Note: IMHO even though pensions are considered tough, they are the easiest to score off - believe me… I dont deny its extremely tough to learn, but very easy to score off (unlike intercorporate investments)… They can ask you the following points:
a) net funded status (under IFRS, GAAP)
b) how to calculate funded status in ifrs from GAAP,
c) Effect of actuarial assumptions on Funded status
d) Pension Expense and whats economic pension expense…
Thats about it actually? CFAI text has done a very poor job of explaining. I went for a class locally and the guy made presentations which were very good… Why? He explained GAAP first, then applied a delta for IFRS - so eveyrthing was very clear. If you could prepare this way, it could be really helpful.
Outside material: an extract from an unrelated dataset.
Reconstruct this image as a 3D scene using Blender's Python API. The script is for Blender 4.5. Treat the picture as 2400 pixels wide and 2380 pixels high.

I had the same hard time as you after reading pension from Schweser. I did quite good on the Schweser EOC, but when i went to the CFAI EOC, it was impossible.
i have then read the chapter in the CFAI textbook, which has helped me a lot. Along with the deeper explanations, it has some little term names variations which comes more familiar.
FYI - for level 1 i have studied only from CFAI, and now only schweser doing the EOCs from CFAI. And i think besides being extense, CFAI text is very good. But i am getting along well with Schweser too, the only topic that schweser seemed to fail is pension (i have only book5 left to cover).
I was just refering to their material in general as I have both of them. It’s upto you if you have enough time and stamina to sit through the 4 hours long pension video then by all means buy the video else go for their notes. Both are excellent!
Anyone looked at Q10 & 11 from the EOC of CFAI books?
According to Scwesser pg 108 (and most other online resources I have researched):
“The Return on Plan Assets has no effect on the PBO. However, the expected return on the assets reduces pensions expense” - in other words, we reduce pension expense in the I/S by the amount of the expected return on the plan assets for IFRS and GAAP
However, in the CFAI book pg 179 we are told that it is only under GAAP that the expected return on plan assets reduce the pension expense.
Can anyone please clear this up for me? I would, of course assume, thtat the CFAI way is correct but it seems at odds with all other resources which is causing me a bit of confusion.
Bit the bullet, and bought Elan intercorporate notes for additional help. Worked great. Now i am mulling over whether Elan does a equally good job covering Reading 23 [Evaluating Financial Reporting Quality(Accruals/Cash)].
Can anyone tell me if Elan does a good job covering it? Its $5 dollars I know, but I am broke (legal issues).